GCSEs have already begun to change, and the A-level revolution comes next year. Sophia Martelli considers who benefits from the new rules – and who doesn’t
A year from now, the new A-level curriculum will hit sixth-form classrooms; changes to GSCE have already been partly implemented. The exam reforms initiated by Michael Gove are hailed either as ‘much-needed’ or ‘carnage’ depending on who you talk to.
Although controversial, most teaching professionals agree that a good sort out of exams is overdue, including Paul Redhead, a former head teacher who now works with the Council for Independent Education. Public exams have been ‘systematically devalued since the 1980s’, according to Dominic Cummings, Gove’s former special adviser. Comparing the UK’s GCSE and A-level results with their equivalents in other countries reveals a 2–3 per cent grade inflation level per year — which over ten years adds up to a lot. The format of A-levels shifted somewhere between 2005 and 2010 to reflect the modular format of GCSEs (including the ability to resit modules until the desired mark can be recorded) — although there is no record of any official decisions to make A-levels modular by the Ministry of Education, Ofqual or the exam boards.

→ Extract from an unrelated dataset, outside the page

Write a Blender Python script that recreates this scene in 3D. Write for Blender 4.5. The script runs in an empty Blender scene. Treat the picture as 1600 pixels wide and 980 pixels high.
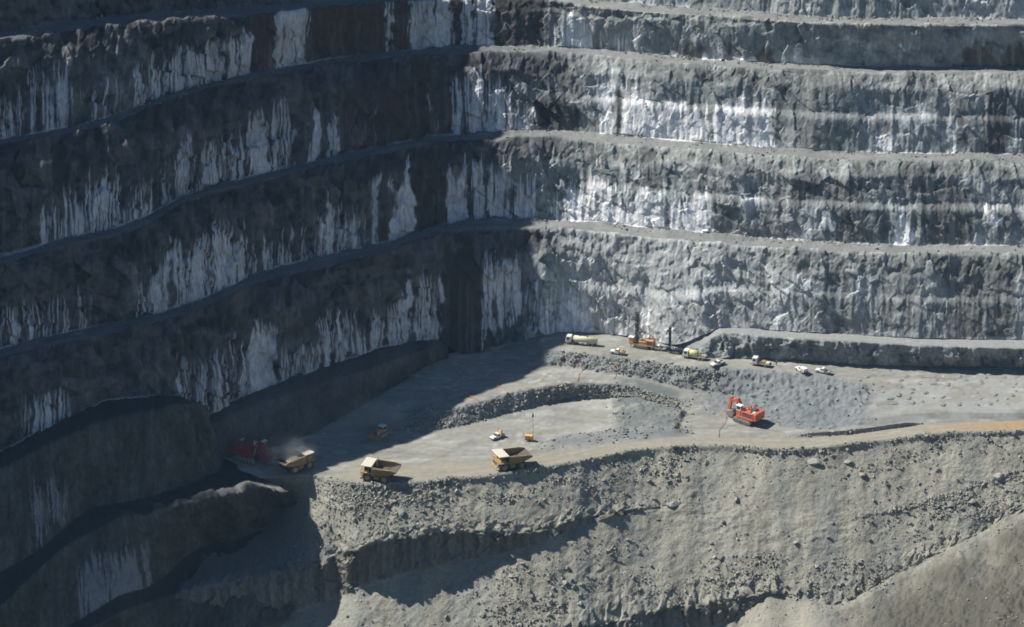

That doesn’t mean it will be easy for everyone to agree on how the exams should change. The new curriculums were developed after the Department for Education looked at the highest-performing countries on exam league tables — from Finland to Shanghai — and applied the best of what they were doing to the English curriculum. Tougher measures have also been included. Thus in GCSEs, maths will have more emphasis on problem solving instead of formulae, and in arts subjects there will be more essays instead of multiple choice. But teachers lined up to criticise Gove over the changes in content to the history curriculum (‘half-baked’) and the manner of implementing reforms (‘undemocratic’), and there will undoubtedly be more controversy when the reforms meet pupils: the mop-up on that awaits Gove’s successor, Nicky Morgan.